Love, and Putting Out

Headless-fashion-female-mannequin

The one true fact of being a girl is whenever or however you enter the world and, despite your best efforts otherwise, you are thrust into a world where you are expected to “put out.”

Not just in the defined way you can imagine. In every way.

Whatever we believe about our first world culture and equality in the Western World, Girls are Still Objects. This plays out in many ways in their lives, small or large.

In this soft and sweet piece about true love and Disney princesses from author Glennon Doyle Melton in Family Circle (on Momster) the conversation between Mom and Daughter is about love — the way love is between partners, friends, and healthy people in our world.

That Mom is doing good work. This is a beautiful piece about the truth of love. The obstacles to this kind of love are real, however for girls everywhere. Some are completely unknown to them.

The truth of love is also dark and frustrating. It’s filled with expectations and ideas about what people “should” be. It is interfered with, by our fears and anxieties that follow us from dark places of our childhoods. Not all of us have the good fortune of wealth and safety in our lives. As it turns out, the object, often, of blame, of violence, is too often, GIRLS.

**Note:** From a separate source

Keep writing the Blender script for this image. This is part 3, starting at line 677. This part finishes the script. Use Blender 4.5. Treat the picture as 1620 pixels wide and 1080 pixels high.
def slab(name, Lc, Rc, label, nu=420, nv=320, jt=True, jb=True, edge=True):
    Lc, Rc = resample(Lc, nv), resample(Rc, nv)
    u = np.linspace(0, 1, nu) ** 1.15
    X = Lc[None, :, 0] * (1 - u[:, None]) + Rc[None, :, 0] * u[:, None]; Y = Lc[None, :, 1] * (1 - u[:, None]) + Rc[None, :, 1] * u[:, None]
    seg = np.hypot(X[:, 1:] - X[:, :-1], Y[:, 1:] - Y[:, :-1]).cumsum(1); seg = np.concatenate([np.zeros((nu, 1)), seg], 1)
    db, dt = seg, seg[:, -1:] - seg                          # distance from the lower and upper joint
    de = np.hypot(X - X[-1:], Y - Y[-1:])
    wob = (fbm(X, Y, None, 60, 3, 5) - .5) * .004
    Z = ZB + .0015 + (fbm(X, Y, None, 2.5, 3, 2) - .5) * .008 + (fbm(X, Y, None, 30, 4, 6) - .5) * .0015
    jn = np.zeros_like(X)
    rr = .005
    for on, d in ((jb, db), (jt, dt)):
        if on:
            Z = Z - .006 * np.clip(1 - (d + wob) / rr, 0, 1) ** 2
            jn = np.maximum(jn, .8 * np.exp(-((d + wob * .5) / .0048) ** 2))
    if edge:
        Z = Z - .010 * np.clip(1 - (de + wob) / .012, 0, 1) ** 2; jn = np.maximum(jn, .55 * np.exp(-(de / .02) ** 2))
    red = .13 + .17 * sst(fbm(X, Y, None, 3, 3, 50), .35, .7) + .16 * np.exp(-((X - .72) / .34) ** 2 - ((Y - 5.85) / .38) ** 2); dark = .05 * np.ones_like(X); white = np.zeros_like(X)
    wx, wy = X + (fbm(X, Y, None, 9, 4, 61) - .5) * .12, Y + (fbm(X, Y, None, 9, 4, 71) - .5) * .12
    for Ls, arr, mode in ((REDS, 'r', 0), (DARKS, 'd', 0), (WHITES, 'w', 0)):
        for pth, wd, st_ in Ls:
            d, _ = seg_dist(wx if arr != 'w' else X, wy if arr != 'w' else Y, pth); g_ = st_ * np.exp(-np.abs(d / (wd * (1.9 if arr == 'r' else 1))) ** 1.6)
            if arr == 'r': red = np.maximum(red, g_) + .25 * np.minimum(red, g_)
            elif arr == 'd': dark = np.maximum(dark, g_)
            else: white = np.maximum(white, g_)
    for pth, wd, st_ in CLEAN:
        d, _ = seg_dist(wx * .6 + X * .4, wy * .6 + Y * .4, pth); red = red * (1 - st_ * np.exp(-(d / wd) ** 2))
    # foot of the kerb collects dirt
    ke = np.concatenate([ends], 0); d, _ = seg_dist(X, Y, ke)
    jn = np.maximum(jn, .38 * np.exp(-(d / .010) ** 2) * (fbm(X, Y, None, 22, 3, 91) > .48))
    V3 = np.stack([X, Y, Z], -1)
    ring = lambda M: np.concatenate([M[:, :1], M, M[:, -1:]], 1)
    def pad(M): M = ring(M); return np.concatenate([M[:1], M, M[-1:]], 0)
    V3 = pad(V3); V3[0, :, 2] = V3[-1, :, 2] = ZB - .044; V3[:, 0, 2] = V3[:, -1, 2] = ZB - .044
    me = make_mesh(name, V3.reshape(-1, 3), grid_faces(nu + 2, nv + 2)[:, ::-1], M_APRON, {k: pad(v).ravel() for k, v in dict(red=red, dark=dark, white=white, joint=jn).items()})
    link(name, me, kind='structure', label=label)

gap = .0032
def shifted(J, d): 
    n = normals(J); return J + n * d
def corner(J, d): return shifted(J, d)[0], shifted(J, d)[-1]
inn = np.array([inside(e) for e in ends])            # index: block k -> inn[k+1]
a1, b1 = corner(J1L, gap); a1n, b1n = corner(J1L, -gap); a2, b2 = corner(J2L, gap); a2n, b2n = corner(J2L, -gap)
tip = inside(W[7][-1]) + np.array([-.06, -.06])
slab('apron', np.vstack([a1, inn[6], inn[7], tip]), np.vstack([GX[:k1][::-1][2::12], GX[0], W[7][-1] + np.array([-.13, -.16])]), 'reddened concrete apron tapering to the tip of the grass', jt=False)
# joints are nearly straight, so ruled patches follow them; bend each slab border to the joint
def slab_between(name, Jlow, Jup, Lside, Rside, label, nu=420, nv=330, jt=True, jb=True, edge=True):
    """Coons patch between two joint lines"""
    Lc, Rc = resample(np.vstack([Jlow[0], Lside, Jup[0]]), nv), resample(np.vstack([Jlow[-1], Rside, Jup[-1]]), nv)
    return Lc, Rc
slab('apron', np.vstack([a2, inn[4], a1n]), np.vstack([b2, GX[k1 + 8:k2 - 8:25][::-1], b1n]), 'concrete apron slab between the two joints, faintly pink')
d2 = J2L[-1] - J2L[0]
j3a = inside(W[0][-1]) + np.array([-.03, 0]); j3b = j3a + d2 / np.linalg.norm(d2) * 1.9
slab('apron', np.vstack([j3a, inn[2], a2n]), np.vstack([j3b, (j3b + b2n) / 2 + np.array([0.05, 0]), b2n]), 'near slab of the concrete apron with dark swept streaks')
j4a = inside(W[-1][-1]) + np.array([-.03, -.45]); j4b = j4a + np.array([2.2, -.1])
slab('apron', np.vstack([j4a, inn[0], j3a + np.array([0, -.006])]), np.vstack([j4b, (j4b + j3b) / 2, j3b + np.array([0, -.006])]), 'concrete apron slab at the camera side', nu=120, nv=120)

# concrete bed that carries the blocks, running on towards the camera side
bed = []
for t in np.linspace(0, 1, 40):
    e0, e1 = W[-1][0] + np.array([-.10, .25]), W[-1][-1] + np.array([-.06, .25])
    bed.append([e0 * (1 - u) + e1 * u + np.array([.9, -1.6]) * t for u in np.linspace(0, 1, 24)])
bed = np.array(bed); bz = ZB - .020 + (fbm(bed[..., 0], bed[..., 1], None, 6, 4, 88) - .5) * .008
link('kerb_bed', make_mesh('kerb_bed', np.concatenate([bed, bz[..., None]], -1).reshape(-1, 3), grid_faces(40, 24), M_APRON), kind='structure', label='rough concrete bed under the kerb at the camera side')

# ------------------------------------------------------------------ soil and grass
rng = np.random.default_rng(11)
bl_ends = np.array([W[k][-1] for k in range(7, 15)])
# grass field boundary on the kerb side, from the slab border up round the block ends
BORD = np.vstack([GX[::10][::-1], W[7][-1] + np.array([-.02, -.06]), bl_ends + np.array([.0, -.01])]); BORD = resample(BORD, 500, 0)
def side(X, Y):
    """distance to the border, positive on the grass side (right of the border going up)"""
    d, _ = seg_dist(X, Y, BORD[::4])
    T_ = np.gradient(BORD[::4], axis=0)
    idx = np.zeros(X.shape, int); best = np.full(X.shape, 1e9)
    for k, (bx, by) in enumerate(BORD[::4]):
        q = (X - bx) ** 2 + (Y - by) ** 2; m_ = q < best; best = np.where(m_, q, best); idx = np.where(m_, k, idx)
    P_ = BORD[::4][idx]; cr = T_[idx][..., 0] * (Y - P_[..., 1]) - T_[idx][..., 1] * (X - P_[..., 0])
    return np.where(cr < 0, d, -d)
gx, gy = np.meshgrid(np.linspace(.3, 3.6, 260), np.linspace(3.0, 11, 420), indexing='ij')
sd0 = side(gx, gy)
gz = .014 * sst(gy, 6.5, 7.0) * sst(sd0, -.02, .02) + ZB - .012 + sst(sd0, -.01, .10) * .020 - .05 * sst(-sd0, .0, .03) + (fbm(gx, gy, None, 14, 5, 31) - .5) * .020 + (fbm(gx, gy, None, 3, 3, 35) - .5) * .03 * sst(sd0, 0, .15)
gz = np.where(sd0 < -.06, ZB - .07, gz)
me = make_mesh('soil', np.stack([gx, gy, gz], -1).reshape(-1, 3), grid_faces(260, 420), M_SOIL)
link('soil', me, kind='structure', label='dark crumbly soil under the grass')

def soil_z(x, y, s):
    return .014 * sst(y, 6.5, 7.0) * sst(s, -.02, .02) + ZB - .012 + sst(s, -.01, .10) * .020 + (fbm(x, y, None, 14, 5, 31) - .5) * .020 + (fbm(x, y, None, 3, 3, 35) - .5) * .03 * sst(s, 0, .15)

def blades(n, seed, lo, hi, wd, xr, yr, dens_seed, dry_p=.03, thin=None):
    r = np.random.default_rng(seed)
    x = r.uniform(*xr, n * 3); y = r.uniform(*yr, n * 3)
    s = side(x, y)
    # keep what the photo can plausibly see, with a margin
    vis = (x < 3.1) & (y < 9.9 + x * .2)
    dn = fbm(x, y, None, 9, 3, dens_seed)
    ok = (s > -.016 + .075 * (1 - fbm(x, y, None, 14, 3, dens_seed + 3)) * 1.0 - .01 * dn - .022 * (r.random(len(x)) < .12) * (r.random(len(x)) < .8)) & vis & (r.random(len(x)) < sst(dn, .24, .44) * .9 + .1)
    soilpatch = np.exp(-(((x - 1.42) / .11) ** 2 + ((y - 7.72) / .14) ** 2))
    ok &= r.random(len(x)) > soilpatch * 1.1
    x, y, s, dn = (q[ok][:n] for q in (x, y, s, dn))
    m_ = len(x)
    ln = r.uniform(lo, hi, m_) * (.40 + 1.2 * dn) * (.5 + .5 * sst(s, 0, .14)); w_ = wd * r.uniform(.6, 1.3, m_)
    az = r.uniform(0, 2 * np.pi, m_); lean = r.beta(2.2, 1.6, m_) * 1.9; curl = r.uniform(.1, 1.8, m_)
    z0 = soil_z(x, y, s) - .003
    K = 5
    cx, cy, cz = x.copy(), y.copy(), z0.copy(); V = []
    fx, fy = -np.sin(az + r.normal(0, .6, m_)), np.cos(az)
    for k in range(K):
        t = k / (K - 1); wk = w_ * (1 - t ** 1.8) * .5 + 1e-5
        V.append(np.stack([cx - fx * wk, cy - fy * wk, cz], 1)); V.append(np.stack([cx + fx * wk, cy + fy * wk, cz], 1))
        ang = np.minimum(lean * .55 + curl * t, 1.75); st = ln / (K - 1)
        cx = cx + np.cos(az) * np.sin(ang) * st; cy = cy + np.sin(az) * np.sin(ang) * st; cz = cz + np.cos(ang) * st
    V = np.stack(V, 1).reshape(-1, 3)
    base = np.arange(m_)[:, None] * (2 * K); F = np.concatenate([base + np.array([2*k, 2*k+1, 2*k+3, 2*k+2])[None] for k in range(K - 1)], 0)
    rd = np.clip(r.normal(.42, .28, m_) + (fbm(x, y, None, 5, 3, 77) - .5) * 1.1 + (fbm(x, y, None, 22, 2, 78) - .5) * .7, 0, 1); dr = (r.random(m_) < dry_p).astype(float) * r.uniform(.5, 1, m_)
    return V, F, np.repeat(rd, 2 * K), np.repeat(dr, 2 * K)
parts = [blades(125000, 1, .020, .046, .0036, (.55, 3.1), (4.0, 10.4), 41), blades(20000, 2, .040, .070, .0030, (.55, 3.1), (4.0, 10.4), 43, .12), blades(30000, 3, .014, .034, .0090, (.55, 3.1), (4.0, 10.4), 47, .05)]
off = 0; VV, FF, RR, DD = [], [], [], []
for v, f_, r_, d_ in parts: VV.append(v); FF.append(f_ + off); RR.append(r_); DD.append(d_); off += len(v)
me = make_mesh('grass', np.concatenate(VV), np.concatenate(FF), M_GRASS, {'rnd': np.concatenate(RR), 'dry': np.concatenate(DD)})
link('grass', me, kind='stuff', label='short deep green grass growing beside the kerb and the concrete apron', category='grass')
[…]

It’s nice to say  “GIRLS” isn’t it? #Bring”our girls”home? That softens the blow of an unpopular, distasteful and ultimately feminist message that divides people, specifically, “women.” These GIRLS I am referring will eventually turn from sugar and spice to somehow become abhorrent once they pass into adulthood, if they ask for the equality they deserve. If they speak out. They become harpies and shrews who get in the way of providing by asking for their freedom from their imaginary repressions.

Except that we can’t ignore these continuous calls to put out: to spend their copious time and energy on the betterment of their family and their world, without compensation. The cultural expectations of women to be the automatic stay home parents (PUT OUT) and to bake cookies for the bake sale (PUT OUT) and to help the kids with the homework (PUT OUT) and to volunteer at the school and the church and in the community (PUT OUT) and to do it all with their hair in place and legs shaved and in nice clothes (PUT OUT) so they please the eyes of others.

All of this is an Western expectation of “family” and “female” that continues to devalue our girls, and perpetuate a never-ending silent war between women and to decrease the TRUE LOVE of self that makes the differentiation in women so valuable.